La première ministre, Élisabeth Borne, n’a d’ailleurs pas exclu de recourir à cet article 49-3, sous prétexte que « les Français ne (nous) ont pas demandé l’immobilisme ». Du côté des « Républicains », on s’attend à cette conclusion : « Si les textes ne prévoient pas de limite à l’utilisation du 49-3 sur les textes financiers, c’est bien parce qu’ils prennent en compte ce cas de figure d’une majorité relative sur le budget, ce ne serait donc pas illégitime », estime Véronique Louwagie. Le parti de droite accepterait donc cette situation, mais pas à n’importe quelle condition : « Si le gouvernement utilise le 49-3 comme prétexte pour se dispenser d’un vrai débat, n’écoute pas les oppositions, alors nous ne l’accepterons pas. » Avec le risque que les oppositions ne votent, dans un second temps, une motion de censure contre cet exécutif. D’autant qu’à ce stade, les annonces du ministre des Comptes publics sont « loin d’être satisfaisantes » pour le mouvement de droite. Gabriel Attal a en effet annoncé en août de futures augmentations des plafonds de dépenses publiques. Avec des hausses de crédits conséquentes pour les ministères de l’Éducation (+ 3,6 milliards), du Travail et des Solidarités (+ 6,7 milliards).

« La dépense publique est un point crucial pour nous, une ligne rouge »

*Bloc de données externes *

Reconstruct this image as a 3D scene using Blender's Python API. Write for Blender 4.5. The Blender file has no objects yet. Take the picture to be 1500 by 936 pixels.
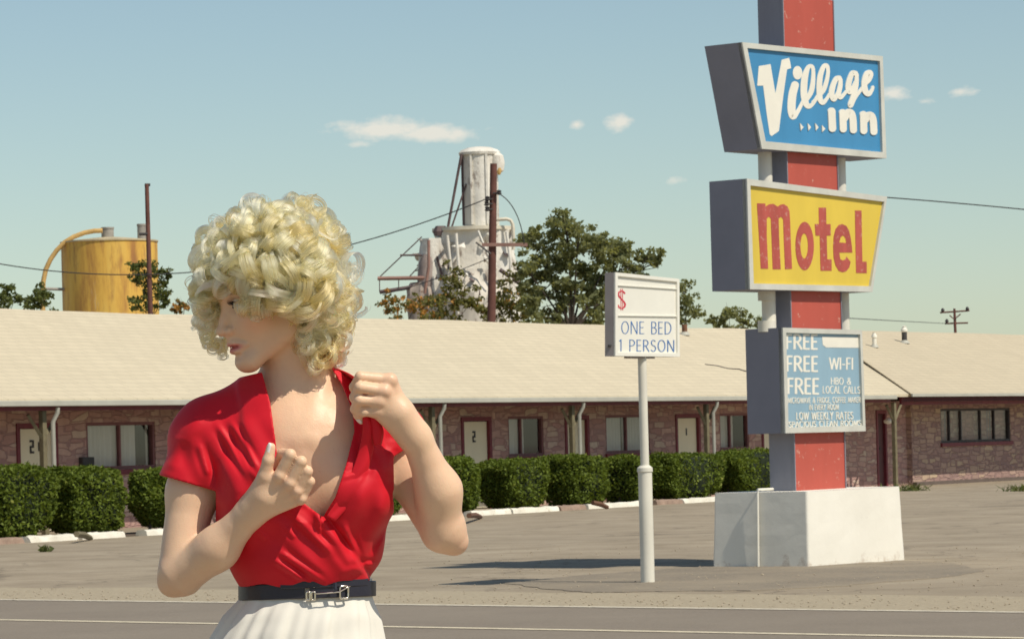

Inacceptable pour les députés LR : « La dépense publique est un point crucial pour nous, une ligne rouge. Il faut au contraire la baisser drastiquement, notamment pour pouvoir baisser les taxes sur les revenus du travail et, à terme, retrouver un équilibre budgétaire », défend la députée Anne-Laure Blin. « Si nous obtenons un réel changement de doctrine sur les dépenses publiques, en travaillant aussi sur la suppression des doublons dans la fonction publique, des réformes économiques structurelles, il nous sera difficile de dire ensuite “on ne vote pas” », reconnaît Philippe Juvin. Le mal de crâne des députés LR est loin de s’évaporer.